Octane Render review

Introduction

When it comes to renderers, 3DS Max users have never had so much choice. The list is already long: Mental Ray, V-Ray, Maxwell, IRay, Indigo, FinalRender, Arion, Thea, Corona, FurryBall GPU on the horizon, etc. And now Octane Render is fresh out of commercial beta promising ease of use, interactivity, integration into a wide range of applications and the claim of being “the first GPU based, un-biased, physically accurate renderer on the market”.

Octane started life as a product of Refractive Software, founded by Terrence Vergauwen, a key developer of LuxRender. In March 2012 Refractive Software was bought by Otoy, developers of LightStage and Octane’s sister product Brigade, a real time GPU-based cloud game engine. Otoy also has investment from Autodesk.

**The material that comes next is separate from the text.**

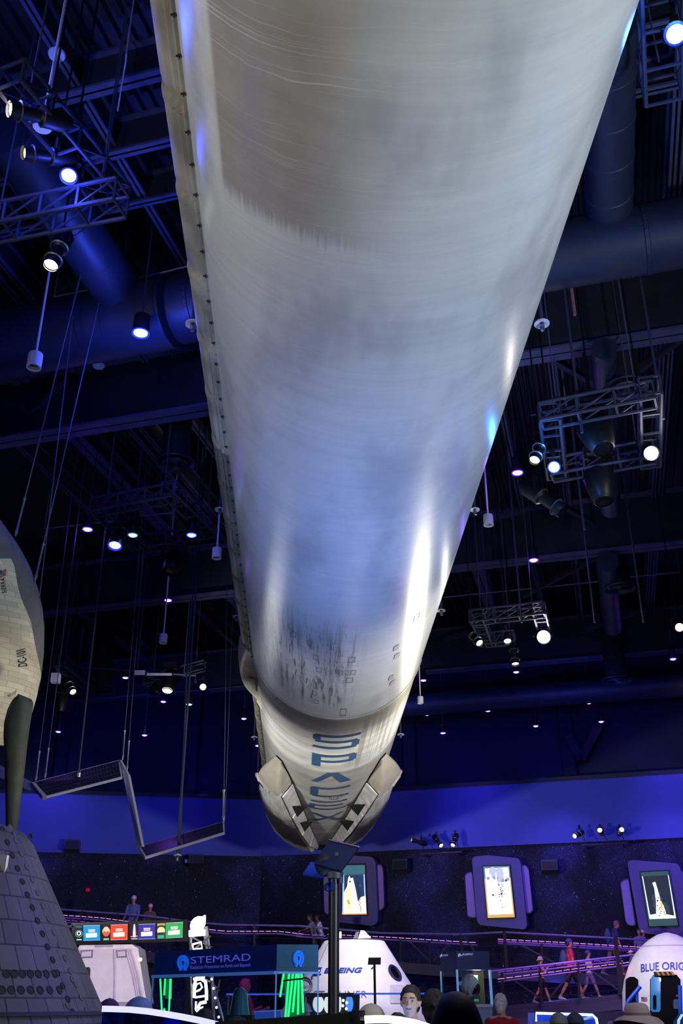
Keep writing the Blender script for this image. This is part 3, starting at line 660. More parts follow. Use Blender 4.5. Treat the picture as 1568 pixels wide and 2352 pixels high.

The renderer comes in many flavours: as a standalone application for OSX, Windows and Linux; an expanding roster of plugins that bring native Octane rendering to 3DS Max, Maya, Lightwave, Cinema 4D, Autocad, Softimage, etc.; and a competitively priced cloud-based edition to be released later this year. This review will be focusing on the 3DS Max plugin, though many of the same features are present no matter the platform.

Biased vs. Unbiased

Octane used for architectural visualization –
image by Andrian Radkov

The advantage of using a physically accurate render is the ease with which photoreal images can be created without needing to learn the hundreds of esoteric parameters needed to master a biased renderer. The downside is usually a significant increase in render times needed to clear the noise that comes with using unbiased algorithms. GPU based renderers’ great promise it to overcome this hurdle using the massive parallel processing power of modern video cards.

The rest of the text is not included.